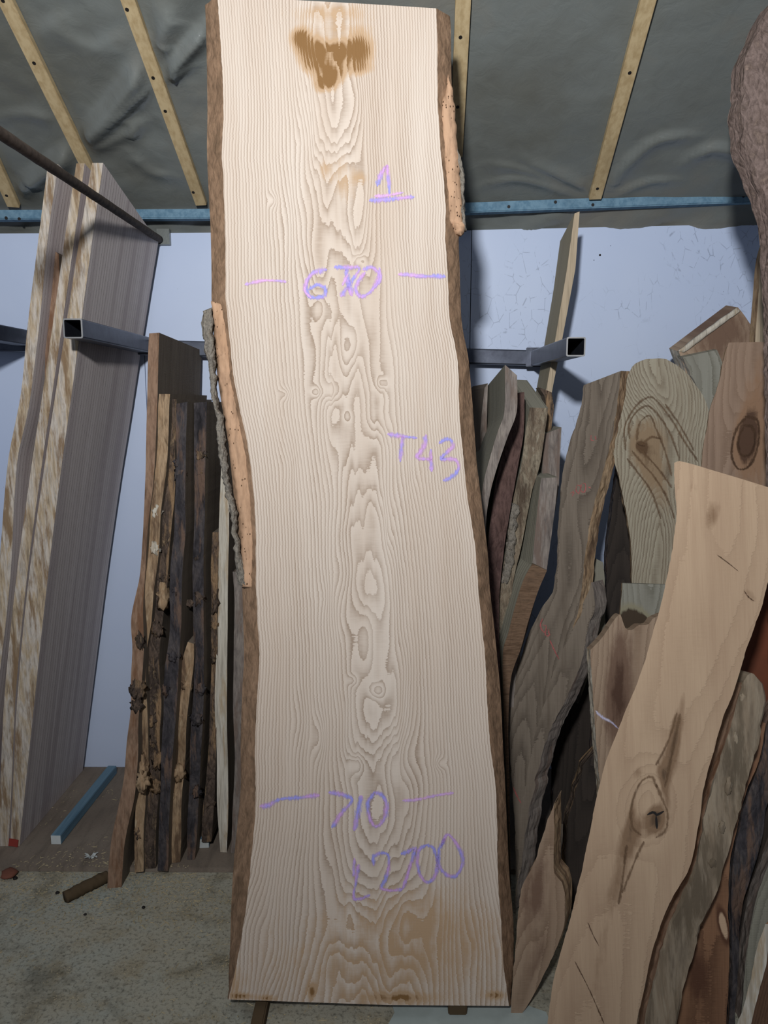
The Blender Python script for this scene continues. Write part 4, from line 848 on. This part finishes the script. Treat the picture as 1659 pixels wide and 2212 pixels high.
BKR = [(1628,1456),(1646,1480),(1650,1545),(1634,1620),(1614,1690),(1597,1750),(1577,1817),(1551,1922),(1510,2015),(1484,2105),(1469,2172),(1462,2212),(1455,2300)]
BK = board('bark_board', 'pale grey barked edge of a board right of the large crooked slab', BKL, BKR, Plane(1.53, .24), .05, MAT['smooth_bark'], MAT['brown_edge'], zb=0, top=[(1612,1458),(1620,1453)], seed=38, relief=.02, jit=.003, m=14, group=G3)
for i, (px, py, rx, ry) in enumerate([(1618,1480,14,9),(1606,1510,8,12),(1630,1530,9,14),(1590,1600,6,18),(1575,1700,7,20),(1560,1790,8,14),(1540,1870,9,16),(1520,1940,9,10)]):
    c = Plane(1.53, .24).hit(px, py); d_ = (c-CAM).dot(fw)/F; lump('bark_flake', c+Vector((0,.003,0)), (rx*d_, .006, ry*d_), MAT['smooth_bark'], BK, seed=i+40)
RBL = [(1640,1560),(1628,1620),(1606,1700),(1588,1760),(1568,1830),(1545,1930),(1505,2020),(1480,2110),(1466,2180),(1455,2300)]
RB_ = [(1654,1562),(1640,1640),(1611,1712),(1594,1780),(1579,1850),(1573,1948),(1575,2022),(1576,2090),(1570,2190),(1566,2300)]
board('figured_board', 'red-brown figured board with a pale patch between bark edge and black board', RBL, RB_, Plane(1.66, .2), .05, MAT['redbrown'], MAT['tan_edge'], zb=0, seed=39, tones=[(1563,2000,8,30,1.4,-12),(1510,2110,24,50,.7)], group=G3, m=14)
board('black_board', 'blackened barked board leaning at the lower right edge', [(1700,1480),(1660,1560),(1645,1640),(1618,1710),(1600,1780),(1585,1850),(1579,1948),(1580,2022),(1581,2090),(1575,2190),(1570,2300)],
    [(1760,1480),(1740,1560),(1700,1650),(1657,1740),(1648,1800),(1637,1847),(1608,1940),(1597,2004),(1597,2060),(1589,2153),(1585,2300)], Plane(1.72, .2), .05, MAT['black_edge'], MAT['black_edge'], zb=0, seed=40, relief=.015, cat='board', m=12)
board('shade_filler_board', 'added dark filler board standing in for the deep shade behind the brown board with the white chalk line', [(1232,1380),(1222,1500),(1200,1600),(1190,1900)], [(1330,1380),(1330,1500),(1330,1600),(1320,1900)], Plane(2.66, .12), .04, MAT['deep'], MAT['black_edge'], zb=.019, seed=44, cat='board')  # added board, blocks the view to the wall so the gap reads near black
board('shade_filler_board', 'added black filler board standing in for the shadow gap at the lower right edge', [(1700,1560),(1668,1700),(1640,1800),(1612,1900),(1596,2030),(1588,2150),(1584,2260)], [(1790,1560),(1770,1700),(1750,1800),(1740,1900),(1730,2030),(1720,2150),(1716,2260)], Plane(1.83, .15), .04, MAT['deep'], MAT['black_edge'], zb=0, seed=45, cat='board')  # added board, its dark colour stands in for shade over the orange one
board('orange_board', 'orange-brown smooth board glimpsed right of the crooked slab', [(1700,1100),(1640,1260),(1600,1400),(1570,1520),(1560,1700)], [(1800,1100),(1790,1260),(1760,1400),(1740,1520),(1720,1700)], Plane(1.92, .2), .04, MAT['orange'], MAT['brown_edge'], zb=0, seed=41, cat='board')
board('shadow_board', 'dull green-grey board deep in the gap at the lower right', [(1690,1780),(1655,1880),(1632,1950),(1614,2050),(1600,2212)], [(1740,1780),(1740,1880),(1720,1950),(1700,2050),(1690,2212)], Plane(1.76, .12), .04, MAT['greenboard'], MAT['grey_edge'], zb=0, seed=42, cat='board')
eb('waney_edge_board', 'board with cream sapwood edge in the bottom right corner', [(1654,1996),(1640,2030),(1630,2070),(1618,2130),(1605,2180),(1592,2208),(1586,2260)], [(1668,1996),(1662,2030),(1656,2080),(1640,2140),(1630,2180),(1618,2230),(1614,2260)], 1.34, .22, .05, MAT['redbrown'], MAT['pale_edge'], zb=0, seed=43, ext=(.12,.10,0), group=G3)

# ------------------------------------------------------------------ floor clutter
a, b_ = hz(141,1938,.02), hz(231,1893,.02)
tag(cyl('branch_stick', a, b_, .0195, MAT['stick'], None, 14, .25, 26, 5), 'short round barked stick lying on the concrete by the splayed foot', 'stick')
c = hz(20, 1886, .012); tag(lump('wood_chip', c, (.028, .03, .012), m_plain('red_chip', srgb(120,74,58), .8), None, 3, 2, .3), 'flat reddish wood chip on the floor at the left edge', 'chip')
for (px, py, r, lab) in ((33,1897,.008,'small black pebble beside the reddish chip'), (124,1928,.007,'small dark pebble left of the round stick'), (310,1960,.006,'small dark crumb on the floor right of the round stick'), (184,1975,.005,'tiny dark crumb on bare concrete below the round stick')):
    tag(lump('pebble', hz(px, py, r*.5), (r, r, r*.6), MAT['screw'], None, px, 2, .3), lab, 'pebble', 'loose crumbs on the floor')
c = hz(200, 1850, .022)
vs = []; fs = []
for k in range(9):
    a0 = random.uniform(0, 6.28); ln = random.uniform(.012, .03); w_ = .004; p = c+Vector((random.uniform(-.01,.01), random.uniform(-.01,.01), -.002)); d = Vector((math.cos(a0), math.sin(a0), .35)); s = Vector((-d.y, d.x, 0))*w_
    b0 = len(vs); vs += [p-s, p+s, p+d*ln*.5+s+Vector((0,0,.005)), p+d*ln*.5-s+Vector((0,0,.005)), p+d*ln, p+d*ln-s]; fs += [(b0, b0+1, b0+2, b0+3), (b0+3, b0+2, b0+4, b0+5)]
tag(mesh('wood_shaving', vs, fs, MAT['blue_end']), 'pale crumpled wood shaving on the floor sheet', 'shaving')
# loose sawdust and slivers nobody could count
vs = []; fs = []
for k in range(5000):
    if random.random() < .45: x, y = random.gauss(-.75, .45), random.gauss(PY-.08, .10)
    else: x, y = random.uniform(-1.8, .1), random.uniform(1.2, 2.9)
    z = .0186 if y > PY else .0006
    if noise.noise(Vector((x*3, y*3, 0))) < -.12: continue
    a0 = random.uniform(0, 3.14); ln = random.choice((.002, .003, .004, .007, .012 if random.random() < .3 else .003)); w_ = random.uniform(.0007, .0017)
    d = Vector((math.cos(a0), math.sin(a0), 0)); s = Vector((-d.y, d.x, 0)); p = Vector((x, y, z)); b0 = len(vs)
    vs += [p-d*ln-s*w_, p+d*ln-s*w_, p+d*ln+s*w_, p-d*ln+s*w_, p+Vector((0, 0, w_*1.2))]; fs += [(b0, b0+1, b0+4), (b0+1, b0+2, b0+4), (b0+2, b0+3, b0+4), (b0+3, b0, b0+4)]
tag(mesh('sawdust', vs, fs, MAT['dust']), 'loose sawdust and wood slivers scattered over the concrete floor', 'sawdust', kind='stuff')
───
_Aim:_
Copy the material above in full and exactly, skipping pictures.

_Solution to this problem:_
The Blender Python script for this scene continues. Write part 4, from line 848 on. This part finishes the script. Treat the picture as 1659 pixels wide and 2212 pixels high.
BKR = [(1628,1456),(1646,1480),(1650,1545),(1634,1620),(1614,1690),(1597,1750),(1577,1817),(1551,1922),(1510,2015),(1484,2105),(1469,2172),(1462,2212),(1455,2300)]
BK = board('bark_board', 'pale grey barked edge of a board right of the large crooked slab', BKL, BKR, Plane(1.53, .24), .05, MAT['smooth_bark'], MAT['brown_edge'], zb=0, top=[(1612,1458),(1620,1453)], seed=38, relief=.02, jit=.003, m=14, group=G3)
for i, (px, py, rx, ry) in enumerate([(1618,1480,14,9),(1606,1510,8,12),(1630,1530,9,14),(1590,1600,6,18),(1575,1700,7,20),(1560,1790,8,14),(1540,1870,9,16),(1520,1940,9,10)]):
    c = Plane(1.53, .24).hit(px, py); d_ = (c-CAM).dot(fw)/F; lump('bark_flake', c+Vector((0,.003,0)), (rx*d_, .006, ry*d_), MAT['smooth_bark'], BK, seed=i+40)
RBL = [(1640,1560),(1628,1620),(1606,1700),(1588,1760),(1568,1830),(1545,1930),(1505,2020),(1480,2110),(1466,2180),(1455,2300)]
RB_ = [(1654,1562),(1640,1640),(1611,1712),(1594,1780),(1579,1850),(1573,1948),(1575,2022),(1576,2090),(1570,2190),(1566,2300)]
board('figured_board', 'red-brown figured board with a pale patch between bark edge and black board', RBL, RB_, Plane(1.66, .2), .05, MAT['redbrown'], MAT['tan_edge'], zb=0, seed=39, tones=[(1563,2000,8,30,1.4,-12),(1510,2110,24,50,.7)], group=G3, m=14)
board('black_board', 'blackened barked board leaning at the lower right edge', [(1700,1480),(1660,1560),(1645,1640),(1618,1710),(1600,1780),(1585,1850),(1579,1948),(1580,2022),(1581,2090),(1575,2190),(1570,2300)],
    [(1760,1480),(1740,1560),(1700,1650),(1657,1740),(1648,1800),(1637,1847),(1608,1940),(1597,2004),(1597,2060),(1589,2153),(1585,2300)], Plane(1.72, .2), .05, MAT['black_edge'], MAT['black_edge'], zb=0, seed=40, relief=.015, cat='board', m=12)
board('shade_filler_board', 'added dark filler board standing in for the deep shade behind the brown board with the white chalk line', [(1232,1380),(1222,1500),(1200,1600),(1190,1900)], [(1330,1380),(1330,1500),(1330,1600),(1320,1900)], Plane(2.66, .12), .04, MAT['deep'], MAT['black_edge'], zb=.019, seed=44, cat='board')  # added board, blocks the view to the wall so the gap reads near black
board('shade_filler_board', 'added black filler board standing in for the shadow gap at the lower right edge', [(1700,1560),(1668,1700),(1640,1800),(1612,1900),(1596,2030),(1588,2150),(1584,2260)], [(1790,1560),(1770,1700),(1750,1800),(1740,1900),(1730,2030),(1720,2150),(1716,2260)], Plane(1.83, .15), .04, MAT['deep'], MAT['black_edge'], zb=0, seed=45, cat='board')  # added board, its dark colour stands in for shade over the orange one
board('orange_board', 'orange-brown smooth board glimpsed right of the crooked slab', [(1700,1100),(1640,1260),(1600,1400),(1570,1520),(1560,1700)], [(1800,1100),(1790,1260),(1760,1400),(1740,1520),(1720,1700)], Plane(1.92, .2), .04, MAT['orange'], MAT['brown_edge'], zb=0, seed=41, cat='board')
board('shadow_board', 'dull green-grey board deep in the gap at the lower right', [(1690,1780),(1655,1880),(1632,1950),(1614,2050),(1600,2212)], [(1740,1780),(1740,1880),(1720,1950),(1700,2050),(1690,2212)], Plane(1.76, .12), .04, MAT['greenboard'], MAT['grey_edge'], zb=0, seed=42, cat='board')
eb('waney_edge_board', 'board with cream sapwood edge in the bottom right corner', [(1654,1996),(1640,2030),(1630,2070),(1618,2130),(1605,2180),(1592,2208),(1586,2260)], [(1668,1996),(1662,2030),(1656,2080),(1640,2140),(1630,2180),(1618,2230),(1614,2260)], 1.34, .22, .05, MAT['redbrown'], MAT['pale_edge'], zb=0, seed=43, ext=(.12,.10,0), group=G3)

# ------------------------------------------------------------------ floor clutter
a, b_ = hz(141,1938,.02), hz(231,1893,.02)
tag(cyl('branch_stick', a, b_, .0195, MAT['stick'], None, 14, .25, 26, 5), 'short round barked stick lying on the concrete by the splayed foot', 'stick')
c = hz(20, 1886, .012); tag(lump('wood_chip', c, (.028, .03, .012), m_plain('red_chip', srgb(120,74,58), .8), None, 3, 2, .3), 'flat reddish wood chip on the floor at the left edge', 'chip')
for (px, py, r, lab) in ((33,1897,.008,'small black pebble beside the reddish chip'), (124,1928,.007,'small dark pebble left of the round stick'), (310,1960,.006,'small dark crumb on the floor right of the round stick'), (184,1975,.005,'tiny dark crumb on bare concrete below the round stick')):
    tag(lump('pebble', hz(px, py, r*.5), (r, r, r*.6), MAT['screw'], None, px, 2, .3), lab, 'pebble', 'loose crumbs on the floor')
c = hz(200, 1850, .022)
vs = []; fs = []
for k in range(9):
    a0 = random.uniform(0, 6.28); ln = random.uniform(.012, .03); w_ = .004; p = c+Vector((random.uniform(-.01,.01), random.uniform(-.01,.01), -.002)); d = Vector((math.cos(a0), math.sin(a0), .35)); s = Vector((-d.y, d.x, 0))*w_
    b0 = len(vs); vs += [p-s, p+s, p+d*ln*.5+s+Vector((0,0,.005)), p+d*ln*.5-s+Vector((0,0,.005)), p+d*ln, p+d*ln-s]; fs += [(b0, b0+1, b0+2, b0+3), (b0+3, b0+2, b0+4, b0+5)]
tag(mesh('wood_shaving', vs, fs, MAT['blue_end']), 'pale crumpled wood shaving on the floor sheet', 'shaving')
# loose sawdust and slivers nobody could count
vs = []; fs = []
for k in range(5000):
    if random.random() < .45: x, y = random.gauss(-.75, .45), random.gauss(PY-.08, .10)
    else: x, y = random.uniform(-1.8, .1), random.uniform(1.2, 2.9)
    z = .0186 if y > PY else .0006
    if noise.noise(Vector((x*3, y*3, 0))) < -.12: continue
    a0 = random.uniform(0, 3.14); ln = random.choice((.002, .003, .004, .007, .012 if random.random() < .3 else .003)); w_ = random.uniform(.0007, .0017)
    d = Vector((math.cos(a0), math.sin(a0), 0)); s = Vector((-d.y, d.x, 0)); p = Vector((x, y, z)); b0 = len(vs)
    vs += [p-d*ln-s*w_, p+d*ln-s*w_, p+d*ln+s*w_, p-d*ln+s*w_, p+Vector((0, 0, w_*1.2))]; fs += [(b0, b0+1, b0+4), (b0+1, b0+2, b0+4), (b0+2, b0+3, b0+4), (b0+3, b0, b0+4)]
tag(mesh('sawdust', vs, fs, MAT['dust']), 'loose sawdust and wood slivers scattered over the concrete floor', 'sawdust', kind='stuff')